In Chapter 6, the final case study, Empúries in Spain, engages these questions somewhat, since it intentionally studies only a subset of a larger conurbation. The original Greek settlement of Neapolis represented an organically- evolved neighborhood that eventually was paired with a Roman colony laid out on a grid plan (the so-called Ciudad Romana). Kaiser nicely shows how Neapolis' organization of space differed markedly from the other case studies, noting the role of its agora as an integral space through which traffic moved. The argument that such phenomena resulted from Neapolis' Greek heritage is strengthened when Kaiser sets the city in comparison with its immediate neighbor, Ciudad Romana, whose sparse remains nevertheless sketch out a pattern of use similar to the three previous case studies.

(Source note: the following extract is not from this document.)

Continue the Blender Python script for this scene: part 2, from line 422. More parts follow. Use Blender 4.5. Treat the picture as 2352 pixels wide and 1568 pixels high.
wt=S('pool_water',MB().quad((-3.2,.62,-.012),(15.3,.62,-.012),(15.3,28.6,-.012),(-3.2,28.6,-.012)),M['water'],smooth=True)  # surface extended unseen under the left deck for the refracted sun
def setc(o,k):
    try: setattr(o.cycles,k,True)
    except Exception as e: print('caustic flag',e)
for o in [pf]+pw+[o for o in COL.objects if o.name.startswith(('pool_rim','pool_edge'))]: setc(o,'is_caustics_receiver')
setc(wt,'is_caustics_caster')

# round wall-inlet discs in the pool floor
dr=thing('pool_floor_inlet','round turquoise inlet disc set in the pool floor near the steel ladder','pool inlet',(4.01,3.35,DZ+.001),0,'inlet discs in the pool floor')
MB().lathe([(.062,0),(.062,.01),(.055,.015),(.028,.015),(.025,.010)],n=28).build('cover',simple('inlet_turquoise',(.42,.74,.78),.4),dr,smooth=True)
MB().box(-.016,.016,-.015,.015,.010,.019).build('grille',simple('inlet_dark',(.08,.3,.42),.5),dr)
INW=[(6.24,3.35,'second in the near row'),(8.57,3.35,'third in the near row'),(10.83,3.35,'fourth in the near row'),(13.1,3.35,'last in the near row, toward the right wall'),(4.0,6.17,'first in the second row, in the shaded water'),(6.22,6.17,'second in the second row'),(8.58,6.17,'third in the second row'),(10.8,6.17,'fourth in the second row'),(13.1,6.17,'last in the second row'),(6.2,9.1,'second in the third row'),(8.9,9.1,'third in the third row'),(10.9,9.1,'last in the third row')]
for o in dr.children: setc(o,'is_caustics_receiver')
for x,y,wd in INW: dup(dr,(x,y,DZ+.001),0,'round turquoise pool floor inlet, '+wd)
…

The conclusion argues that the example of Neapolis/Ciudad Romana illustrates the potential for applying the book's methodology to partially excavated urban sites. Yet there is reason to hesitate on this score, for when statistical anomalies arise in the Neapolis case study, the book has to examine specific circumstances to explain them away. Nevertheless, the Empúries comparison illustrates the book's strongest suit: the side-by-side analysis of Roman cities. This book's individual chapters will profit scholars specializing in each city, but the most profound points emerge when the book is read in its entirety. Kaiser's work exposes some dynamics and phenomena that might otherwise slip by and provides critical context for sites like Pompeii that can occasionally be taken as "typical" or paradigmatic for Roman urbanism. All in all, Kaiser should be commended for bringing a new and rigorous approach to these cities and for arming scholars of Roman urbanism with a toolkit for interrogating other street networks and the placement of buildings within them.


1.   E.g., Laurence, R. and Newsome, D. (eds.), 2011. Rome, Ostia, Pompeii: Movement and Space, Oxford.
2.   Lynch, K. 1960. Image of the City, MIT Press.
3.   Hillier, B. and Hanson, J. 1984. The Social Logic of Space, Cambridge.